> [GIVEN INFORMATION]:
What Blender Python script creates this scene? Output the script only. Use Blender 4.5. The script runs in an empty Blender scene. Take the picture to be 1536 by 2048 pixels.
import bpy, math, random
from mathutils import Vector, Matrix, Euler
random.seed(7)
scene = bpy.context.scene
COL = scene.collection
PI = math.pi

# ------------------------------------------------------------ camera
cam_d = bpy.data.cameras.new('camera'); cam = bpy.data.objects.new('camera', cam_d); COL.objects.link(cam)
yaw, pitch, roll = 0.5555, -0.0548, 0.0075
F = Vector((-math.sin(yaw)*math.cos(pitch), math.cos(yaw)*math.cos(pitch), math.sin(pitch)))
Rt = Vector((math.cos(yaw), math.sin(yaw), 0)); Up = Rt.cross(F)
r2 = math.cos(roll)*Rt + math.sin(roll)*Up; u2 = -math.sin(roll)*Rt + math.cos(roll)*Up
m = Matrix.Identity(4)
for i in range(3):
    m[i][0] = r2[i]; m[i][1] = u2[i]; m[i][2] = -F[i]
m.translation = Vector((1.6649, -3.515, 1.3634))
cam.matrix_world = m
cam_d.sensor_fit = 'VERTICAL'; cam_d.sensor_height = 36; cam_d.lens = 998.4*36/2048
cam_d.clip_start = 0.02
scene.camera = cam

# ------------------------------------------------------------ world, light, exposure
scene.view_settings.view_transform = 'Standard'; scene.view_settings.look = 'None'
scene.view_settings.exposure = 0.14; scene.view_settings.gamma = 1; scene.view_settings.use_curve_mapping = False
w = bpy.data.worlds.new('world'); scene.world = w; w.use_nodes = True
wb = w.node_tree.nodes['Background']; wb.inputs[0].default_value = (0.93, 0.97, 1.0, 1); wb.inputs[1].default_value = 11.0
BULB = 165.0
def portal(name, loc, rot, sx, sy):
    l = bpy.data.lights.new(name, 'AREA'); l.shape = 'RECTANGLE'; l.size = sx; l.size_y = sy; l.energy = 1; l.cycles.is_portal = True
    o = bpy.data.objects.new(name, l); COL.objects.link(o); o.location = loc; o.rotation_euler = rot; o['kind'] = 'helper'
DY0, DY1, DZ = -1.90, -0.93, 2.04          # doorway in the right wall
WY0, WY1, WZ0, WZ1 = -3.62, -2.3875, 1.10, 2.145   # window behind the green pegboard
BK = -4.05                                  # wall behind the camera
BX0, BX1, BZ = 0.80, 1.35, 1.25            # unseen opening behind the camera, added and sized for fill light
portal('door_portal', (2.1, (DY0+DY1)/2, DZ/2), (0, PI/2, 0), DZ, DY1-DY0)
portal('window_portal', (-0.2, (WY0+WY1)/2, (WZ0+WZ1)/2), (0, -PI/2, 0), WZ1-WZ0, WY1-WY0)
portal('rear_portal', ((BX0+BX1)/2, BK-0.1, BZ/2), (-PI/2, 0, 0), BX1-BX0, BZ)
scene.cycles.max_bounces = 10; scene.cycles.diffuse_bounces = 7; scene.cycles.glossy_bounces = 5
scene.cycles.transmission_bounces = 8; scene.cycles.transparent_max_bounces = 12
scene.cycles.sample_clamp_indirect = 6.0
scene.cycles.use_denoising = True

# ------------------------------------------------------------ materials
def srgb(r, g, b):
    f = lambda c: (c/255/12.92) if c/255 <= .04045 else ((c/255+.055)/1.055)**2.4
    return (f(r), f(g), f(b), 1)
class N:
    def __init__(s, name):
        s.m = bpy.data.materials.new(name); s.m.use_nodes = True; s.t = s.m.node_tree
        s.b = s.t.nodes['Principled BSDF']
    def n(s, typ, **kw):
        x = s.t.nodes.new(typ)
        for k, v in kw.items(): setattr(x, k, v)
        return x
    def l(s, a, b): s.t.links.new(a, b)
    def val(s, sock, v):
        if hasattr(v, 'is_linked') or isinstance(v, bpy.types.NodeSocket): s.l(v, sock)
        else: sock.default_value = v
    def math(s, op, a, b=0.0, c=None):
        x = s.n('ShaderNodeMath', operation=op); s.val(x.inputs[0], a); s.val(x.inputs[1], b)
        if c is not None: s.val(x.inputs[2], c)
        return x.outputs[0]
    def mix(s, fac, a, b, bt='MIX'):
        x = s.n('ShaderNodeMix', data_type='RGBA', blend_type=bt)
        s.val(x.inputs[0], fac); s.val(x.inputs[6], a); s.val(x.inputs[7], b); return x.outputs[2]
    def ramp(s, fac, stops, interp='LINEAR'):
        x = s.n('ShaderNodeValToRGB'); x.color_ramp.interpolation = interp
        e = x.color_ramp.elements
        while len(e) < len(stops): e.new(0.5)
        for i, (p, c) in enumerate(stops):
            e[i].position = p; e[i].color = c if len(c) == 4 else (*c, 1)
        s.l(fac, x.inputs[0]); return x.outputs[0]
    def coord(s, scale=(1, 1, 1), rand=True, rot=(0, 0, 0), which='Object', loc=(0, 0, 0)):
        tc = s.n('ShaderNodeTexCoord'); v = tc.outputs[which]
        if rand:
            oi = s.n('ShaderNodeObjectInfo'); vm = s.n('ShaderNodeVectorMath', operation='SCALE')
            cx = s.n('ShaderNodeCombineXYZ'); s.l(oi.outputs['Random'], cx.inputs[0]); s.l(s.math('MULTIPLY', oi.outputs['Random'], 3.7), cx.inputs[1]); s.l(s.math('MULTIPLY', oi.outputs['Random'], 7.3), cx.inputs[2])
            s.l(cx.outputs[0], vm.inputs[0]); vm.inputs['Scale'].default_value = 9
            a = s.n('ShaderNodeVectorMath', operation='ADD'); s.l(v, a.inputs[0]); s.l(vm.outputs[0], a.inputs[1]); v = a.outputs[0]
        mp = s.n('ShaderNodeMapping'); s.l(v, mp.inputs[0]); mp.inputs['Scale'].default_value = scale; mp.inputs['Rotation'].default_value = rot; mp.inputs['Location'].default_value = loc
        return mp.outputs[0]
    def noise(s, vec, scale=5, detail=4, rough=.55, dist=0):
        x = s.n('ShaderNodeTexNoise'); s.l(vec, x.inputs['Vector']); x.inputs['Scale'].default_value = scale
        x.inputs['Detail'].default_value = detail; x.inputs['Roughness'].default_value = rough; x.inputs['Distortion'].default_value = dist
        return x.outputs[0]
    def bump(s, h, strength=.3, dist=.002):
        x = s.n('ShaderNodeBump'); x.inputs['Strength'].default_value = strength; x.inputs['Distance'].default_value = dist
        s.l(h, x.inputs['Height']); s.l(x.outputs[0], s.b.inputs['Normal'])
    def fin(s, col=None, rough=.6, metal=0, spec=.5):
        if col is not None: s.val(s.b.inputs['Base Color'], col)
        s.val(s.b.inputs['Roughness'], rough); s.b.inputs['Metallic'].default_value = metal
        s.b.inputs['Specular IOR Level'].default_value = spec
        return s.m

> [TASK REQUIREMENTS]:
Recite the full listing above exactly.

> [ANSWER TO THIS TASK]:
What Blender Python script creates this scene? Output the script only. Use Blender 4.5. The script runs in an empty Blender scene. Take the picture to be 1536 by 2048 pixels.
import bpy, math, random
from mathutils import Vector, Matrix, Euler
random.seed(7)
scene = bpy.context.scene
COL = scene.collection
PI = math.pi

# ------------------------------------------------------------ camera
cam_d = bpy.data.cameras.new('camera'); cam = bpy.data.objects.new('camera', cam_d); COL.objects.link(cam)
yaw, pitch, roll = 0.5555, -0.0548, 0.0075
F = Vector((-math.sin(yaw)*math.cos(pitch), math.cos(yaw)*math.cos(pitch), math.sin(pitch)))
Rt = Vector((math.cos(yaw), math.sin(yaw), 0)); Up = Rt.cross(F)
r2 = math.cos(roll)*Rt + math.sin(roll)*Up; u2 = -math.sin(roll)*Rt + math.cos(roll)*Up
m = Matrix.Identity(4)
for i in range(3):
    m[i][0] = r2[i]; m[i][1] = u2[i]; m[i][2] = -F[i]
m.translation = Vector((1.6649, -3.515, 1.3634))
cam.matrix_world = m
cam_d.sensor_fit = 'VERTICAL'; cam_d.sensor_height = 36; cam_d.lens = 998.4*36/2048
cam_d.clip_start = 0.02
scene.camera = cam

# ------------------------------------------------------------ world, light, exposure
scene.view_settings.view_transform = 'Standard'; scene.view_settings.look = 'None'
scene.view_settings.exposure = 0.14; scene.view_settings.gamma = 1; scene.view_settings.use_curve_mapping = False
w = bpy.data.worlds.new('world'); scene.world = w; w.use_nodes = True
wb = w.node_tree.nodes['Background']; wb.inputs[0].default_value = (0.93, 0.97, 1.0, 1); wb.inputs[1].default_value = 11.0
BULB = 165.0
def portal(name, loc, rot, sx, sy):
    l = bpy.data.lights.new(name, 'AREA'); l.shape = 'RECTANGLE'; l.size = sx; l.size_y = sy; l.energy = 1; l.cycles.is_portal = True
    o = bpy.data.objects.new(name, l); COL.objects.link(o); o.location = loc; o.rotation_euler = rot; o['kind'] = 'helper'
DY0, DY1, DZ = -1.90, -0.93, 2.04          # doorway in the right wall
WY0, WY1, WZ0, WZ1 = -3.62, -2.3875, 1.10, 2.145   # window behind the green pegboard
BK = -4.05                                  # wall behind the camera
BX0, BX1, BZ = 0.80, 1.35, 1.25            # unseen opening behind the camera, added and sized for fill light
portal('door_portal', (2.1, (DY0+DY1)/2, DZ/2), (0, PI/2, 0), DZ, DY1-DY0)
portal('window_portal', (-0.2, (WY0+WY1)/2, (WZ0+WZ1)/2), (0, -PI/2, 0), WZ1-WZ0, WY1-WY0)
portal('rear_portal', ((BX0+BX1)/2, BK-0.1, BZ/2), (-PI/2, 0, 0), BX1-BX0, BZ)
scene.cycles.max_bounces = 10; scene.cycles.diffuse_bounces = 7; scene.cycles.glossy_bounces = 5
scene.cycles.transmission_bounces = 8; scene.cycles.transparent_max_bounces = 12
scene.cycles.sample_clamp_indirect = 6.0
scene.cycles.use_denoising = True

# ------------------------------------------------------------ materials
def srgb(r, g, b):
    f = lambda c: (c/255/12.92) if c/255 <= .04045 else ((c/255+.055)/1.055)**2.4
    return (f(r), f(g), f(b), 1)
class N:
    def __init__(s, name):
        s.m = bpy.data.materials.new(name); s.m.use_nodes = True; s.t = s.m.node_tree
        s.b = s.t.nodes['Principled BSDF']
    def n(s, typ, **kw):
        x = s.t.nodes.new(typ)
        for k, v in kw.items(): setattr(x, k, v)
        return x
    def l(s, a, b): s.t.links.new(a, b)
    def val(s, sock, v):
        if hasattr(v, 'is_linked') or isinstance(v, bpy.types.NodeSocket): s.l(v, sock)
        else: sock.default_value = v
    def math(s, op, a, b=0.0, c=None):
        x = s.n('ShaderNodeMath', operation=op); s.val(x.inputs[0], a); s.val(x.inputs[1], b)
        if c is not None: s.val(x.inputs[2], c)
        return x.outputs[0]
    def mix(s, fac, a, b, bt='MIX'):
        x = s.n('ShaderNodeMix', data_type='RGBA', blend_type=bt)
        s.val(x.inputs[0], fac); s.val(x.inputs[6], a); s.val(x.inputs[7], b); return x.outputs[2]
    def ramp(s, fac, stops, interp='LINEAR'):
        x = s.n('ShaderNodeValToRGB'); x.color_ramp.interpolation = interp
        e = x.color_ramp.elements
        while len(e) < len(stops): e.new(0.5)
        for i, (p, c) in enumerate(stops):
            e[i].position = p; e[i].color = c if len(c) == 4 else (*c, 1)
        s.l(fac, x.inputs[0]); return x.outputs[0]
    def coord(s, scale=(1, 1, 1), rand=True, rot=(0, 0, 0), which='Object', loc=(0, 0, 0)):
        tc = s.n('ShaderNodeTexCoord'); v = tc.outputs[which]
        if rand:
            oi = s.n('ShaderNodeObjectInfo'); vm = s.n('ShaderNodeVectorMath', operation='SCALE')
            cx = s.n('ShaderNodeCombineXYZ'); s.l(oi.outputs['Random'], cx.inputs[0]); s.l(s.math('MULTIPLY', oi.outputs['Random'], 3.7), cx.inputs[1]); s.l(s.math('MULTIPLY', oi.outputs['Random'], 7.3), cx.inputs[2])
            s.l(cx.outputs[0], vm.inputs[0]); vm.inputs['Scale'].default_value = 9
            a = s.n('ShaderNodeVectorMath', operation='ADD'); s.l(v, a.inputs[0]); s.l(vm.outputs[0], a.inputs[1]); v = a.outputs[0]
        mp = s.n('ShaderNodeMapping'); s.l(v, mp.inputs[0]); mp.inputs['Scale'].default_value = scale; mp.inputs['Rotation'].default_value = rot; mp.inputs['Location'].default_value = loc
        return mp.outputs[0]
    def noise(s, vec, scale=5, detail=4, rough=.55, dist=0):
        x = s.n('ShaderNodeTexNoise'); s.l(vec, x.inputs['Vector']); x.inputs['Scale'].default_value = scale
        x.inputs['Detail'].default_value = detail; x.inputs['Roughness'].default_value = rough; x.inputs['Distortion'].default_value = dist
        return x.outputs[0]
    def bump(s, h, strength=.3, dist=.002):
        x = s.n('ShaderNodeBump'); x.inputs['Strength'].default_value = strength; x.inputs['Distance'].default_value = dist
        s.l(h, x.inputs['Height']); s.l(x.outputs[0], s.b.inputs['Normal'])
    def fin(s, col=None, rough=.6, metal=0, spec=.5):
        if col is not None: s.val(s.b.inputs['Base Color'], col)
        s.val(s.b.inputs['Roughness'], rough); s.b.inputs['Metallic'].default_value = metal
        s.b.inputs['Specular IOR Level'].default_value = spec
        return s.m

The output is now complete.